The Text in The House Abandon

The House Abandon emulates the experience of playing a horror text adventure called “The House Abandon” on a Futuro 128k. It has one mechanic: typing.

No Code made the game for the Ludum Dare 36 game jam, which had a three-day limit. By basing their design on a single, simple mechanic it seems No Code were able to dedicate their time to the game’s writing, pacing and tone – but the typing is still the base; the foundation. If the design of the parser didn’t agree with the rest of the game, The House Abandon would crumble.
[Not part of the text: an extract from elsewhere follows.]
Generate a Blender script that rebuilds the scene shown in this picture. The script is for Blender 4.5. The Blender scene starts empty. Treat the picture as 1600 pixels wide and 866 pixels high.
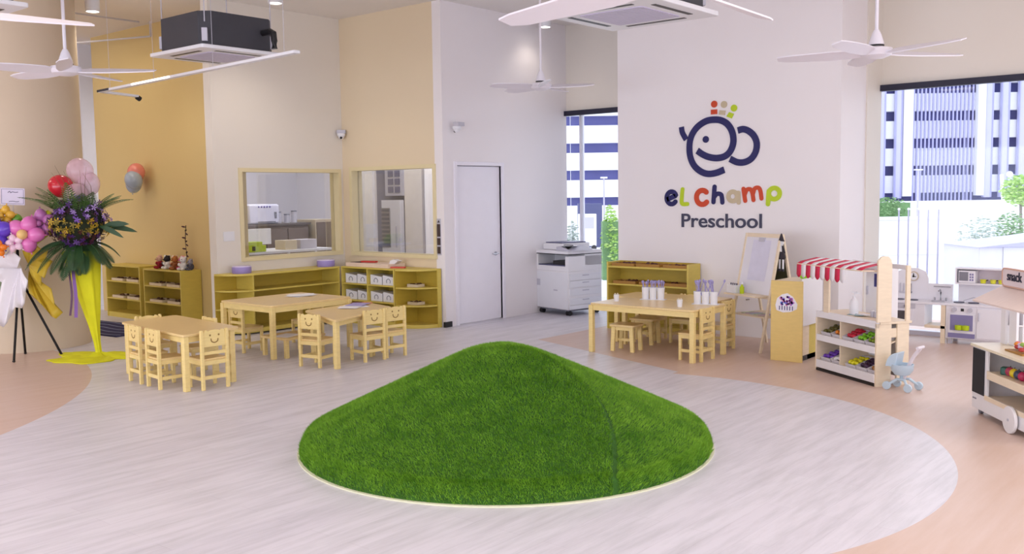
import bpy, bmesh, math, random
from mathutils import Vector, Matrix, Euler
random.seed(7)
PI = math.pi
SC = bpy.context.scene
COL = SC.collection

# ------------------------------------------------------------ camera
cam_d = bpy.data.cameras.new('camera')
cam = bpy.data.objects.new('camera', cam_d)
COL.objects.link(cam)
yaw, pitch, roll = 0.69934385, 0.08596414, -0.01408148
f0 = Vector((-math.sin(yaw), math.cos(yaw), 0)); r0 = Vector((math.cos(yaw), math.sin(yaw), 0)); u0 = Vector((0, 0, 1))
f1 = f0*math.cos(pitch) - u0*math.sin(pitch); u1 = u0*math.cos(pitch) + f0*math.sin(pitch)
r2 = r0*math.cos(roll) + u1*math.sin(roll); u2 = u1*math.cos(roll) - r0*math.sin(roll)
m3 = Matrix((r2, u2, -f1)).transposed()
cam.matrix_world = Matrix.Translation((0, 0, 1.7)) @ m3.to_4x4()
cam_d.sensor_width = 36; cam_d.lens = 1502.78/1600*36
cam_d.clip_start = 0.05; cam_d.clip_end = 500
SC.camera = cam

# ------------------------------------------------------------ world, exposure, large lights
w = bpy.data.worlds.new('world'); SC.world = w; w.use_nodes = True
bg = w.node_tree.nodes['Background']
bg.inputs['Color'].default_value = (0.88, 0.92, 1.0, 1); bg.inputs['Strength'].default_value = 1.95
SC.view_settings.view_transform = 'Standard'; SC.view_settings.look = 'None'
SC.view_settings.gamma = 1; SC.view_settings.use_curve_mapping = False
SC.view_settings.exposure = 0.08
CEIL = 4.14
SX1 = 3.0; SY0 = -5.0; SX0 = -18.0; YW = 11.48     # room extents

def area(loc, sx, sy, power, col=(1.0, 0.90, 0.78), rot=(0, 0, 0)):
    l = bpy.data.lights.new('area_light_source', 'AREA'); l.shape = 'RECTANGLE'; l.size = sx; l.size_y = sy
    l.energy = power; l.color = col
    o = bpy.data.objects.new('area_light_source', l); o.location = loc; o.rotation_euler = rot
    COL.objects.link(o); return o
FILL_PANELS = [(-1.0, -1.5), (-6.0, -1.5), (-11.0, -1.0), (0.6, 3.0), (0.6, 8.0), (-14.5, 2.2)]
for px_, py_ in FILL_PANELS:
    area((px_, py_, CEIL-0.07), 2.4, 1.0, 42)  # unseen ceiling fill lights added to brighten the room
area((-6.0, SY0+0.1, 1.5), 15.0, 2.5, 335, (0.84, 0.88, 1.0), (PI/2, 0, 0))        # added fill imitating daylight at an invented rear window
area((SX1-0.1, 3.8, 1.6), 2.4, 11.5, 130, (0.84, 0.88, 1.0), (0, PI/2, 0))          # added fill imitating daylight at invented right windows
area((-13.0, 6.0, 4.0), 2.0, 1.0, 12, (1, 0.86, 0.62))        # warm lamps over the corridor shelves
area((-16.0, 8.5, 2.95), 1.2, 1.2, 10, (1, 0.80, 0.62))
area((-12.6, 9.0, 3.6), 2.6, 1.6, 60, (0.97, 0.97, 1.0)); area((-10.3, 9.9, 3.6), 1.2, .6, 40, (0.97, 0.97, 1.0))     # added fill for the office behind the glass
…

Take the responses: “You insert the key into the lock”, “I’m sorry I don’t understand”, “It’s dark, but it’s as idyllic as you remember from all that time ago”, etc. The Futuro types out each character individually, twenty-eight characters per second. It’s a bit like the terminals in the Fallout franchise, except there’s no option to skip to the end; the player must wait out whatever the game has to say – and the game never abbreviates its prose. At every turn the player surrenders a second or two.

This has a few effects. First, obviously, it slows the game down. Second, it allows the designer better control over the game’s pace: because the player has to wait out the text display, the designer can speed up or slow down the experience just by being concise or verbose. Third, it reinforces one of the game’s central themes.

Consider the error message: It could just be “I don’t understand.” Or “ERROR.” It could just beep and the point would come across, but instead it’s this verbose, first-person sentence (which has impacts on other themes and on the story too, but that would be a whole different article). This intentional length, together with the fact that it isn’t instant, subtly reinforces the idea that the player is helpless. They want to just get on to the next command; to try a different solution to whichever bizarre word puzzle they’re on; but over and over again they can’t – they have to wait. The player can’t even type while the game is replying, they just have to cede control to the text parser and let it apologize to them how it wants, even if this is the fiftieth apology it’s given.

At present, those are the only impacts of the parser – but the game has been patched. When I originally played it, The House Abandon was fresh out of its game jam, and the parser had a fourth impact as well.

Basing their game around a text parser let No Code avoid the headaches of physics, lighting, movement and collision, but the English language is a twisted, fiendish beast, and a text parser requires its designer to account for a cyclopean quantity of potential commands that players will use, most of the time while believing themselves perfectly reasonable. The version of The House Abandon that came straight from the game jam had an . . . unforgiving text parser. To accomplish basic actions required cutting a path through a wall of error messages, to say nothing of the more esoteric puzzles. After seeing their twentieth error message while trying to walk across the back yard and turn on the generator, any player would be well within their rights to give up – but as I persevered, I found that the picky parser became its own mechanic.

It reminded me of classic adventure games, and the mental gymnastics required to figure out which improbably combination of inventory items would progress the plot. It was an exercise in figuring out how the designer thought – and in its original version, The House Abandon was as well. Given the inconvenience and irritation of the apologetic error message, the slim boundaries of the parser encouraged me to consider each command; to remember what lexicon of words had yielded success in the past (though this was no guarantee for the future); to try and figure out what mind-bending effect the writer was after when they constructed each puzzle. I found that hitting a streak of successful commands actually yielded the satisfaction of mastering a system – even though the system was just an unfortunately narrow library of commands.

Or it might have been Stockholm Syndrome. One of the two.